Kinghouse Hotel to Kinlochleven-with a lighter purse


I Nearly fainted when I was given the bill. 50% of which was spent in the bar the night before last. Oh well,upwards & onwards to the cheap & cheerful hostel now. A gloomy start to the day,raining continuously up the "Devil's Staircase" so not in very good spirits, I couldn't even get a signal to tune into radio 4. I plodded on head down,watching my footing, I couldn't have looked at the views anyway, barely being able to see 20 feet in front of me.
As it brightened up I could see tempting views of Kinlochleven nestling in the corner of Loch Leven. It looked tantalisingly close, but then disappeared amid the trees as made my way down. The Blackwater Hostel was ideally located on the "Way" just before the village. The view from it, over the aluminium works, was not so attractive. Still, my "En Suite" room had no windows anyway. Now, bearing in mind I was paying for the top AND bottom bunk, I still got the Byrness hostel treatment "Are you the lady who wants the room ALL to herself?" Quite clearly, this was not the norm and one look in the huge school dinner hall style dining area made my mind up, I was dining out in anominity. I needed to check out what else Kinlochleven had to offer. "The Ice Bar" was a funky, happening place. In a huge converted warehouse was a cafe, a bar bistro, pool tables, a shop and two climbing walls, one was iced. Loud thumping, pumping music played through the speakers, clearly, I was too old for this and chose the pub.

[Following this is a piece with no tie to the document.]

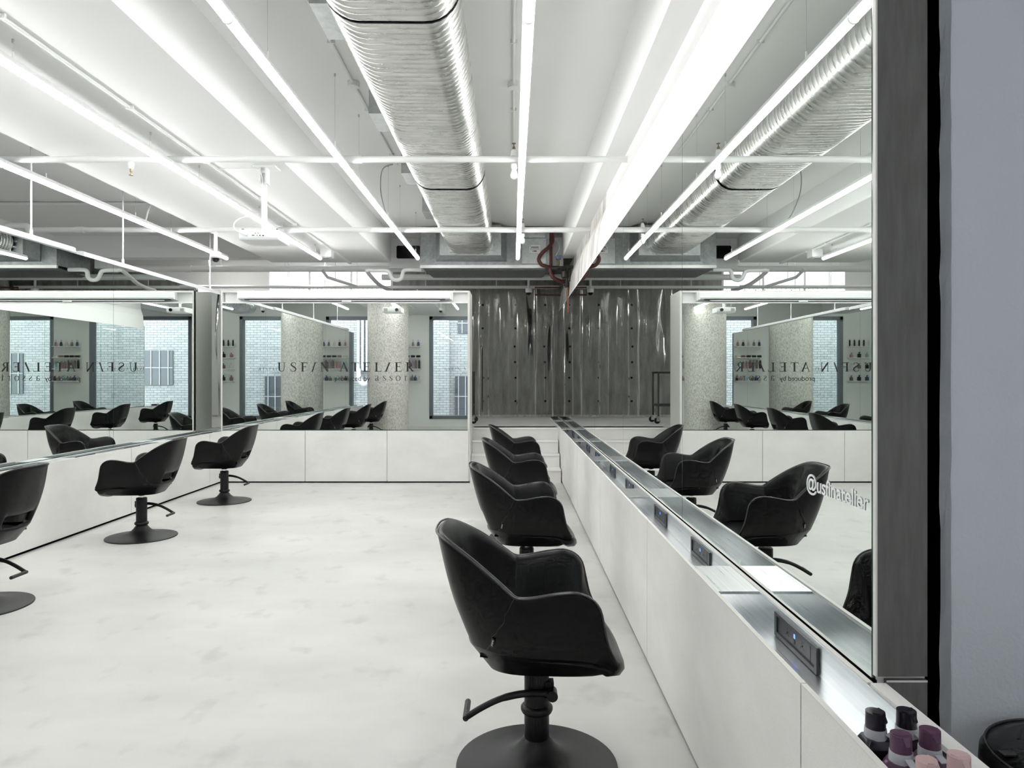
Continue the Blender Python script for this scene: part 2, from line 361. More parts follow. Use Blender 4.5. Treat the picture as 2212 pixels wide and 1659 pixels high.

Looking round the village I also discovered it had three churches,a bus that could take me to Fort William, and "The Aluminium Story" In the information centre, which also had a little library,was the story of Kinlochleven's history. The potential energy source from the Blackwater Reservoir was used to supply power to the aluminium smelter via huge pipelines. "Navvies" worked hard, in grim conditions, building these. They played hard as well,the little free time they had was spent in the bar of The Kingshouse Hotel, I'd just walked from, and some, apparently, never made it back over the top.